American Pluralism and the College Curriculum
Higher Education in a Diverse Democracy

Overview

Higher education has a central role to play in preparing students for the complexity and diversity of their society. But we need a much richer conception than most campuses hold of the curriculum basic to this preparation. In this richer conception, education for democratic pluralism is just as important as education in cultural pluralism.

Education for United States democratic and cultural pluralism is not the same task, we emphasize, as the education for global knowledge and interconnection in which so many institutions are currently engaged. Students require both global knowledge and domestic knowledge. Colleges and universities shortchange their students when they view courses on world cultures and United States diversity as interchangeable, or leave attention to United States diversity optional and elective. Education for participation in United States cultural and democratic pluralism is preparation for citizenship and leadership. It deserves its own time and space in the curriculum.

It is important that programs and departments involve students in extensive opportunities to practice deliberative discourse on subjects about which they care intensely.
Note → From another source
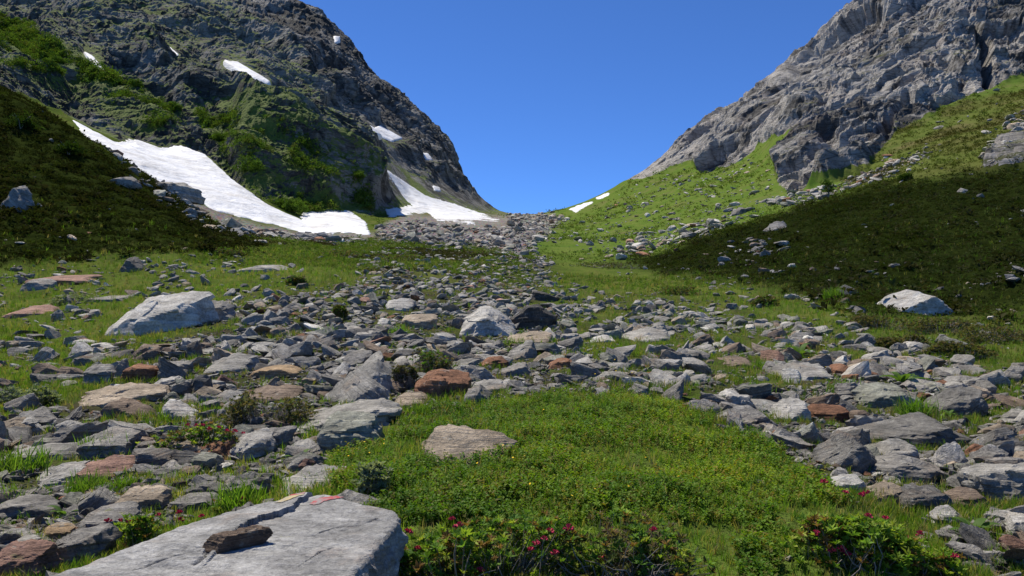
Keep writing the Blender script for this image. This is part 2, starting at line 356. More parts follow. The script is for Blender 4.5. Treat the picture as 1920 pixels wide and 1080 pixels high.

All graduates in all programs must learn to listen to others' experiences and challenges, explore multiple ways of knowing and forming knowledge, and open themselves to experiences of modifying their own understandings based on what they have learned from others' contributions.

Students' encounters with diversity through major programs - acknowledging complexity and multiplicity, exploring the dimensions of difference, taking multiplicity into full account in their own constructions - further the deliberative practice of United States pluralism. Students learn to listen to one another in order to understand more completely. Equally important, through their immersion in topics where no single perspective can be adequate to the complexity of the issue, students discover both the limitations of any particular framework and, by extension, their inescapable dependence on difference as a source of greater understanding.